Nasturtiums & Cabbage
Like calendula, nasturtiums can act as a trap crop to lure aphids away from your cabbage plants. They also repel cabbage worms. Both nasturtium leaves and flowers make a wonderful addition to your salad bowl.
What Would a Raised Bed Filled with Cabbage & Good Companion Plants Look Like?
The simple planting plan below is for a 4' x 4' raised bed. There are violas in each corner to add some color. The middle of the bed consists of two rows of cabbage plants. The rest of the bed is devoted to growing garlic.
What I would do is swap some of the garlic for a perennial herb border around the entire outer edge of the raised beds. I'd alternate herbs like oregano, sage, and thyme with pansies and violas for a beautiful and practical border to protect the cabbage growing within.
No matter what you plant around the edges, this bed makes use of every square inch of growing space.
Can You Grow Cabbage with Other Brassicas?
You might have noticed that some of my favorite plants—kale, arugula, mustard greens, and broccoli—are missing.

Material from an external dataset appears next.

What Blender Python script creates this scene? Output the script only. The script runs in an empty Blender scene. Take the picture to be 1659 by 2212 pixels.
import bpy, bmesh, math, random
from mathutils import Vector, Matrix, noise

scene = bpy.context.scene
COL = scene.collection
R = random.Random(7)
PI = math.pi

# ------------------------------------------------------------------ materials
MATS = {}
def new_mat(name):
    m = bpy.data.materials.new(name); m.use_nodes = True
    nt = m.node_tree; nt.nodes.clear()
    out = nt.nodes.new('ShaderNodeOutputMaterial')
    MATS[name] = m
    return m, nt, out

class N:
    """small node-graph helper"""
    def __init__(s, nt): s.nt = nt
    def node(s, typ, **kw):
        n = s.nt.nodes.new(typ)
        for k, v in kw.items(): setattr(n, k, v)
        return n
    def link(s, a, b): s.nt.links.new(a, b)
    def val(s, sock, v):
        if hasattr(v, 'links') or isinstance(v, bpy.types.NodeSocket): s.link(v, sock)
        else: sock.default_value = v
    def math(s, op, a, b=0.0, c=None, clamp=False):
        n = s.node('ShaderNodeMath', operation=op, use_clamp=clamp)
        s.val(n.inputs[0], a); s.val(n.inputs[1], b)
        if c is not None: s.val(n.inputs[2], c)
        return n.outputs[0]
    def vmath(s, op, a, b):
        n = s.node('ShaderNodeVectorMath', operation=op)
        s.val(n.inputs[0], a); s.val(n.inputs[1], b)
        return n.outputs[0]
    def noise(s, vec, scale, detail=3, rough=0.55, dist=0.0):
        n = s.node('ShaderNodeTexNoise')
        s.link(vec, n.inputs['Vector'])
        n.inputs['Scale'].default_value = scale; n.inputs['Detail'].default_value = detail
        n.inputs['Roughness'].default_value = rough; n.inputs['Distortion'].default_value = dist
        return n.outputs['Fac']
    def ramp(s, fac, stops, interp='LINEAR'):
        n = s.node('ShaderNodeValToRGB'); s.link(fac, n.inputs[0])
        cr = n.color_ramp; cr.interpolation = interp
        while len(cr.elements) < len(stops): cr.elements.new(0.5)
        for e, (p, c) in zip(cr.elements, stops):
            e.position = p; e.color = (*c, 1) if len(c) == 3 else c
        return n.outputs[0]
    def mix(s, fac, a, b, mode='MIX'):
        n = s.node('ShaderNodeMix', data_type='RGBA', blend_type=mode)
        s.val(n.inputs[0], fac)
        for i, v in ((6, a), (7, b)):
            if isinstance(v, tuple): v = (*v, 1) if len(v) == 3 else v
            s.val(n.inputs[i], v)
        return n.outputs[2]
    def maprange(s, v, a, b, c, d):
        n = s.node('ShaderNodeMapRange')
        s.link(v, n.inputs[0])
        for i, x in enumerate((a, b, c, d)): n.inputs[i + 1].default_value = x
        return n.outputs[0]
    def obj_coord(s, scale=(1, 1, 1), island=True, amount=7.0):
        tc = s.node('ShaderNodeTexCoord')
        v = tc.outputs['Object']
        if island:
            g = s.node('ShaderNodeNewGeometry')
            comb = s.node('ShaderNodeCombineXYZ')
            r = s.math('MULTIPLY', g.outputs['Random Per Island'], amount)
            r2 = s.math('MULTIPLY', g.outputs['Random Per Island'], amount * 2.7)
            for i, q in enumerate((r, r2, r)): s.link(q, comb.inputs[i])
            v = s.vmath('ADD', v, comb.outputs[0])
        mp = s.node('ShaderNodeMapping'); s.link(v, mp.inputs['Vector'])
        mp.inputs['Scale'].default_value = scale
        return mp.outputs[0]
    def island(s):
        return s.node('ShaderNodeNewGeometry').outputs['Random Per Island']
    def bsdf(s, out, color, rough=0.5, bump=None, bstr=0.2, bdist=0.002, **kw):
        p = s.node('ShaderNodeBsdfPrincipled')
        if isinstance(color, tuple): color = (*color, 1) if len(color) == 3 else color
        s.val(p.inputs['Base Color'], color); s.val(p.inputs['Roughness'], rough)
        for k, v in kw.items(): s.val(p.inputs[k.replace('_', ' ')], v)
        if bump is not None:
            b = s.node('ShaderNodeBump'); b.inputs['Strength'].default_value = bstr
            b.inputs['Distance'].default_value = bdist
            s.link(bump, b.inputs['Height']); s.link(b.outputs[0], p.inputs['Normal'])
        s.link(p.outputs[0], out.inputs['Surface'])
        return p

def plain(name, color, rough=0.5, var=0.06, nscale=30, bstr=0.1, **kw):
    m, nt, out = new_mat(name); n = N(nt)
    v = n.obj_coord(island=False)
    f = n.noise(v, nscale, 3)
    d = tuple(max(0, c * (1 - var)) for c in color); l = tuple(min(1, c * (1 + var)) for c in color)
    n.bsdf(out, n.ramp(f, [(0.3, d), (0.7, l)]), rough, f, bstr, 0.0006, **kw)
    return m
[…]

These plants are all in the same family as cabbage, the Brassicaceae family. While you can certainly grow other brassicas with your cabbage, keep in mind that they do attract the same pests because they're so similar. They also compete for the same nutrients in the soil.
If you want to grow cabbage and some of its cousins, I recommend spreading them out so that they're not right next to each other. That being said, you may have also noticed that we planted kale right next to cabbage in this client's garden. I've found that if you have great soil, you can get away with interplanting things that would normally compete for nutrients.
Fill Your Garden with Leaves, Roots, & Fruit!
I hope this helps you fill your vegetable garden with lots of things that grow well with cabbage. Growing leafy greens like cabbage with your favorite herbs, root crops, and flowers keeps your garden productive and interesting because there's always something to harvest and tend, even while you're waiting on your cabbage to produce.
Thanks for being here and helping to make gardening ordinary!